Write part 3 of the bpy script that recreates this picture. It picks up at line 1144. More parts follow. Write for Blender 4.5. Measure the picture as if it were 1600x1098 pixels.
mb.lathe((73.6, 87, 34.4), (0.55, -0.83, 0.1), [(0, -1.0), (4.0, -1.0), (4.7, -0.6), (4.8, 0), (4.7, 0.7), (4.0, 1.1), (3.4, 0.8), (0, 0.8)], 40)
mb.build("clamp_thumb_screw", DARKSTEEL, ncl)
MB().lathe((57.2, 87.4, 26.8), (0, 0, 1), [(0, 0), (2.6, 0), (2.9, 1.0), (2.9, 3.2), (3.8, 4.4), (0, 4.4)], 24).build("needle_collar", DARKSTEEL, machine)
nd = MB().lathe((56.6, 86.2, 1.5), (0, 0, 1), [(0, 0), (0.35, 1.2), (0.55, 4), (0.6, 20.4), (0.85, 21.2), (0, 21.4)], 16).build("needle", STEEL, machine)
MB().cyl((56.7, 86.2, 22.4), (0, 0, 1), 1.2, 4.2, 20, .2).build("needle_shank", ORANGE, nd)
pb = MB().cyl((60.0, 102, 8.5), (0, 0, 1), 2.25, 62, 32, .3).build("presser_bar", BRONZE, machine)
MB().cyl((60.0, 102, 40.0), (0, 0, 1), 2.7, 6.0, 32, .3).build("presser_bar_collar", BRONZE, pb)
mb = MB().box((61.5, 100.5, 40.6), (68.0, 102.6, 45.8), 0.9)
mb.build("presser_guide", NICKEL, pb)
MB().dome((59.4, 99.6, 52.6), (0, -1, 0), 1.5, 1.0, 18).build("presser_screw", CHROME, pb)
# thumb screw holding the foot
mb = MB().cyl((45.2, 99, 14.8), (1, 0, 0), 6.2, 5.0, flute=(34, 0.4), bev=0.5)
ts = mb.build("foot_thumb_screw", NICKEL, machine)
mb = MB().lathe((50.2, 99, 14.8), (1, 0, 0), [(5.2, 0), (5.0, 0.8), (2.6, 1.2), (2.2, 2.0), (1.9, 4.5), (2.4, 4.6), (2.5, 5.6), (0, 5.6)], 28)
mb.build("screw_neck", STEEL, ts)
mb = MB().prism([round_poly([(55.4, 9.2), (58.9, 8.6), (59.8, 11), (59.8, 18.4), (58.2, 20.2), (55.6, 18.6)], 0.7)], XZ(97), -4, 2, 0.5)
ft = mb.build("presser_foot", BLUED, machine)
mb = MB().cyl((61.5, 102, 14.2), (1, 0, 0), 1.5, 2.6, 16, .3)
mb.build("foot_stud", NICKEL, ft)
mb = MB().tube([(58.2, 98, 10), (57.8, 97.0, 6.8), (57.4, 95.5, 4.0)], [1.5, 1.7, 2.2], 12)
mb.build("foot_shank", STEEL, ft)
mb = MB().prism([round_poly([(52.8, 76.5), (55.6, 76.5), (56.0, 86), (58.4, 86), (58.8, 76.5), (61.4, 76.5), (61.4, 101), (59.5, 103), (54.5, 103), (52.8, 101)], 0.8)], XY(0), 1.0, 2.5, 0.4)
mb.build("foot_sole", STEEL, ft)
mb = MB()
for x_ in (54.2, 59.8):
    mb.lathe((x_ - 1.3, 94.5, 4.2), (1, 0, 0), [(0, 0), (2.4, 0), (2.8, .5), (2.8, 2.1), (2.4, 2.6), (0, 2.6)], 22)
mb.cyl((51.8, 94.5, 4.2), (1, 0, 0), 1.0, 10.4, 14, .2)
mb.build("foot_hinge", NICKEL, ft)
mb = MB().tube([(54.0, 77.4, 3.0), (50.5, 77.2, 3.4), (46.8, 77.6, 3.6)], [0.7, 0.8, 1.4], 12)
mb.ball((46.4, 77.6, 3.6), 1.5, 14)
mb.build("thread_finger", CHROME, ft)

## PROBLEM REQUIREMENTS
Extract the full listing and reproduce each line exactly.

## REPLY TO THE TASK
Write part 3 of the bpy script that recreates this picture. It picks up at line 1144. More parts follow. Write for Blender 4.5. Measure the picture as if it were 1600x1098 pixels.
mb.lathe((73.6, 87, 34.4), (0.55, -0.83, 0.1), [(0, -1.0), (4.0, -1.0), (4.7, -0.6), (4.8, 0), (4.7, 0.7), (4.0, 1.1), (3.4, 0.8), (0, 0.8)], 40)
mb.build("clamp_thumb_screw", DARKSTEEL, ncl)
MB().lathe((57.2, 87.4, 26.8), (0, 0, 1), [(0, 0), (2.6, 0), (2.9, 1.0), (2.9, 3.2), (3.8, 4.4), (0, 4.4)], 24).build("needle_collar", DARKSTEEL, machine)
nd = MB().lathe((56.6, 86.2, 1.5), (0, 0, 1), [(0, 0), (0.35, 1.2), (0.55, 4), (0.6, 20.4), (0.85, 21.2), (0, 21.4)], 16).build("needle", STEEL, machine)
MB().cyl((56.7, 86.2, 22.4), (0, 0, 1), 1.2, 4.2, 20, .2).build("needle_shank", ORANGE, nd)
pb = MB().cyl((60.0, 102, 8.5), (0, 0, 1), 2.25, 62, 32, .3).build("presser_bar", BRONZE, machine)
MB().cyl((60.0, 102, 40.0), (0, 0, 1), 2.7, 6.0, 32, .3).build("presser_bar_collar", BRONZE, pb)
mb = MB().box((61.5, 100.5, 40.6), (68.0, 102.6, 45.8), 0.9)
mb.build("presser_guide", NICKEL, pb)
MB().dome((59.4, 99.6, 52.6), (0, -1, 0), 1.5, 1.0, 18).build("presser_screw", CHROME, pb)
# thumb screw holding the foot
mb = MB().cyl((45.2, 99, 14.8), (1, 0, 0), 6.2, 5.0, flute=(34, 0.4), bev=0.5)
ts = mb.build("foot_thumb_screw", NICKEL, machine)
mb = MB().lathe((50.2, 99, 14.8), (1, 0, 0), [(5.2, 0), (5.0, 0.8), (2.6, 1.2), (2.2, 2.0), (1.9, 4.5), (2.4, 4.6), (2.5, 5.6), (0, 5.6)], 28)
mb.build("screw_neck", STEEL, ts)
mb = MB().prism([round_poly([(55.4, 9.2), (58.9, 8.6), (59.8, 11), (59.8, 18.4), (58.2, 20.2), (55.6, 18.6)], 0.7)], XZ(97), -4, 2, 0.5)
ft = mb.build("presser_foot", BLUED, machine)
mb = MB().cyl((61.5, 102, 14.2), (1, 0, 0), 1.5, 2.6, 16, .3)
mb.build("foot_stud", NICKEL, ft)
mb = MB().tube([(58.2, 98, 10), (57.8, 97.0, 6.8), (57.4, 95.5, 4.0)], [1.5, 1.7, 2.2], 12)
mb.build("foot_shank", STEEL, ft)
mb = MB().prism([round_poly([(52.8, 76.5), (55.6, 76.5), (56.0, 86), (58.4, 86), (58.8, 76.5), (61.4, 76.5), (61.4, 101), (59.5, 103), (54.5, 103), (52.8, 101)], 0.8)], XY(0), 1.0, 2.5, 0.4)
mb.build("foot_sole", STEEL, ft)
mb = MB()
for x_ in (54.2, 59.8):
    mb.lathe((x_ - 1.3, 94.5, 4.2), (1, 0, 0), [(0, 0), (2.4, 0), (2.8, .5), (2.8, 2.1), (2.4, 2.6), (0, 2.6)], 22)
mb.cyl((51.8, 94.5, 4.2), (1, 0, 0), 1.0, 10.4, 14, .2)
mb.build("foot_hinge", NICKEL, ft)
mb = MB().tube([(54.0, 77.4, 3.0), (50.5, 77.2, 3.4), (46.8, 77.6, 3.6)], [0.7, 0.8, 1.4], 12)
mb.ball((46.4, 77.6, 3.6), 1.5, 14)
mb.build("thread_finger", CHROME, ft)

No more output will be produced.